The spiral bound 58-page illustrated booklet pictured below, TWA’s introduction to employees of the newest addition to our fleet, turned up in my company mailbox early in 1964. It was only of passing interest at the time. I wouldn’t be flying it for another ten years, after we started parking our Convair 880 fleet, and then I would fly it for the next twelve years as an ORD-based captain.

TWA book

The 727 ushered in a new era

There was no doubt you were flying a Boeing. It had that same “Mack truck feel” about it as the 707, but also like the 707 it was as sound and reliable as a US Dollar (in 1964). The cockpit and fuselage cross sections were the same as the 707 but that is where the similarity ended. Our first 727s, the dash 100s, grossed out at about a third of the 707-100’s weight but had two thirds of its thrust. Therefore, it was a little rocket by comparison.

The Seven Two had four main gear wheels as opposed to the Seven Oh’s eight. The 707’s wings and fuselages were much longer. The 707 had a ventral (bottom) fin with a replaceable hardwood skid in case of over-rotation, whereas the 727 had a tail skid that extended and retracted with the landing gear. The 727, flown domestically only, did not have the spear atop the vertical stabilizer for an HF antenna. We called her the three holer. When the wide body L-1011 and the DC-10 tri-jets came along, she became the “little three holer.”

The biggest difference in the 727 was its wing. Boeing wanted to deliver a (relatively) short field airplane, which called for many high lift device improvements and resulted in a wing with about as many moving parts as Rubik’s cube. Leading edge (LE) devices consisted of four LE flaps on the outboard, or skinny part, of each wing and three LE slats on the inboard, or fat part of each wing.

These not only increased lift but also caused the whole wing to stall at about the same speed to prevent the violent pitch-up characteristic of most swept wing aircraft. The LE devices deployed automatically with the extension of the trailing edge (TE) flaps, which were massive, triple-slotted, Fowler types. These significantly increased the wing area and camber, increasing takeoff performance at the takeoff setting and landing performance (and a lot of drag) when fully extended.

727 spoilers

To get its impressive short field performance, the 727 wing had a lot of moving parts.
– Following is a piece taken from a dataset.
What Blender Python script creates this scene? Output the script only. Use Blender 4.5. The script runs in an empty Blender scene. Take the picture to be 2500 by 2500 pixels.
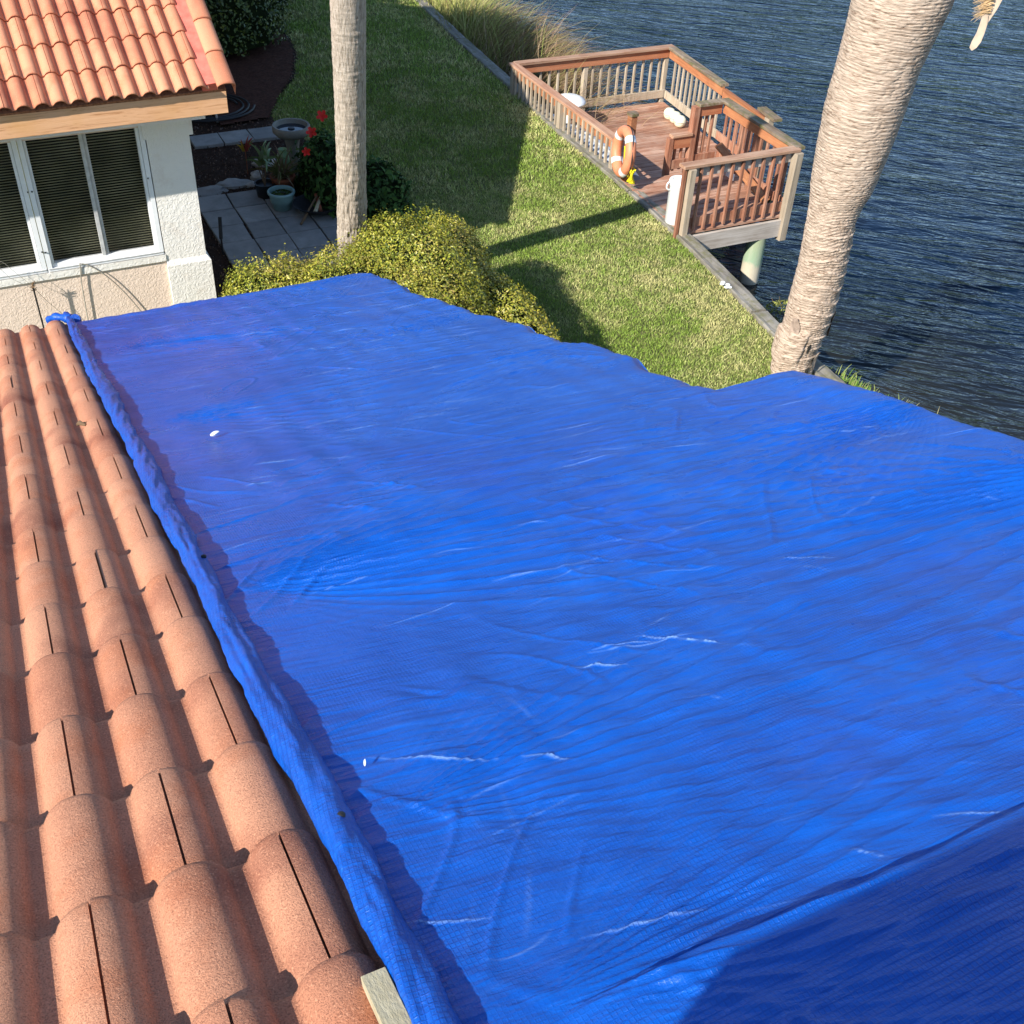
import bpy, math, random
import numpy as np
from mathutils import Vector, Matrix, Euler
PI = math.pi; rad = math.radians
random.seed(7); RNG = np.random.default_rng(11)
sc = bpy.context.scene
col = sc.collection

# ------------------------------------------------------------------ camera
CAM_Z = 6.2
p_, r_, y_ = rad(39.589), rad(3.3384), rad(27.5597)
dv = Vector((math.sin(y_) * math.cos(p_), math.cos(y_) * math.cos(p_), -math.sin(p_)))
rt = Vector((math.cos(y_), -math.sin(y_), 0)); up = rt.cross(dv)
R0 = math.cos(r_) * rt + math.sin(r_) * up; U0 = -math.sin(r_) * rt + math.cos(r_) * up
cd = bpy.data.cameras.new('camera'); cam = bpy.data.objects.new('camera', cd); col.objects.link(cam)
M = Matrix.Identity(4)
for i in range(3):
    M[i][0] = R0[i]; M[i][1] = U0[i]; M[i][2] = -dv[i]
M[0][3], M[1][3], M[2][3] = 0, 0, CAM_Z
cam.matrix_world = M
cd.sensor_width = 36; cd.sensor_height = 36; cd.lens = 36 * 2700 / 2500; cd.clip_start = .05; cd.clip_end = 2000
sc.camera = cam
# ------------------------------------------------------------------ light
SUN = Vector((-1.38, -.60, 1.0)).normalized()
el = math.asin(SUN.z); az = math.atan2(SUN.x, SUN.y) % (2 * PI)
w = bpy.data.worlds.new('World'); sc.world = w; w.use_nodes = True
sky = w.node_tree.nodes.new('ShaderNodeTexSky'); sky.sky_type = 'NISHITA'; sky.sun_disc = False
sky.sun_elevation = el; sky.sun_rotation = az; sky.air_density = 1.0; sky.dust_density = .1; sky.ozone_density = 3.0
w.node_tree.links.new(sky.outputs[0], w.node_tree.nodes['Background'].inputs[0])
w.node_tree.nodes['Background'].inputs[1].default_value = .13
sl = bpy.data.lights.new('sun', 'SUN'); sl.energy = 4.6; sl.angle = rad(.53); sl.color = (1, .96, .89)
so = bpy.data.objects.new('sun', sl); col.objects.link(so)
so.rotation_euler = (-SUN).to_track_quat('-Z', 'Y').to_euler()
sc.view_settings.view_transform = 'Standard'; sc.view_settings.look = 'None'
sc.view_settings.exposure = .82; sc.view_settings.gamma = 1; sc.view_settings.use_curve_mapping = False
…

There were both inboard and outboard ailerons and the outboards were locked out unless flaps were extended. In cruise, the inboard ailerons, in conjunction with the flight spoilers (raised on the down wing in a bank), provided excellent roll control with practically no adverse yaw. There were five flight spoilers on each wing and two ground spoilers. All spoilers were fully deployed on touchdown, killing virtually all lift and placing the aircraft’s weight on the landing gear for effective braking. It was quite a shock the first time passengers seated aft of the wing saw that they could see the ground through the middle of the wing when both flaps and spoilers were fully deployed!

The airplane was heavily promoted by all who operated it. Lighter, faster, quieter! Eastern Airlines even named it their “Whisperjet.” The joke among non-Eastern pilots was, “What is the Whisperjet saying?” The answer was, “I’m going to kill you.”

Most airplanes have an Achilles heel and the 727 was no exception. The Seven Two had a very nasty Dutch Roll characteristic. For that reason, there were two rudders with yaw dampers completely independent of each other. The yaw dampers were both required for dispatch and drastic speed and altitude reductions applied if only one was operative. The flight handbook warned that, “At high altitudes and cruise Mach numbers, the Dutch Roll characteristics of the 727, without the yaw dampers, is undamped and divergent. If not corrected it will deteriorate into a complete loss of control.” (Read a good explanation and demonstration of Dutch Roll here.)

Eastern 727

Whisperjet might have been a stretch.

As with so many successful designs, the manufacturer soon decided to stretch it. They added 22,000 lbs. with practically no increase in power, which caused one fellow I overheard to later say about the stretch, “She’s shore purdy, but she don’t fly so good.” Another captain told me he “had over 5000 hours in the stretch and 4000 of them were at climb power.” Well, our little sports car then soon became known as Miss Piggy.

The wags gave each ship a piggy name—it was usually hidden behind the buttons on the control yokes. There was, for example: Pigadilly; Sows about it?; Lard sakes!; Trough aloft; Pig o’ my heart; Star of Beiroot (the one that was hijacked to Lebanon); Auld Lang Swine; San Juan Sow; Queen of the Sty; and on, and on…

After all’s said and done, the 727 was a remarkable machine that served its operators well for many years. Boeing built almost 2,000 copies of the 727s between 1963 and 1984. Are there any 727s still flying? Yes, however you’re not likely to be able to fly on a 727 as a passenger anymore. Most active examples today are used as freighters or VIP transports. The last airline to operate passenger services with the 727 was Iran Aseman Airlines, who retired theirs in January 2019.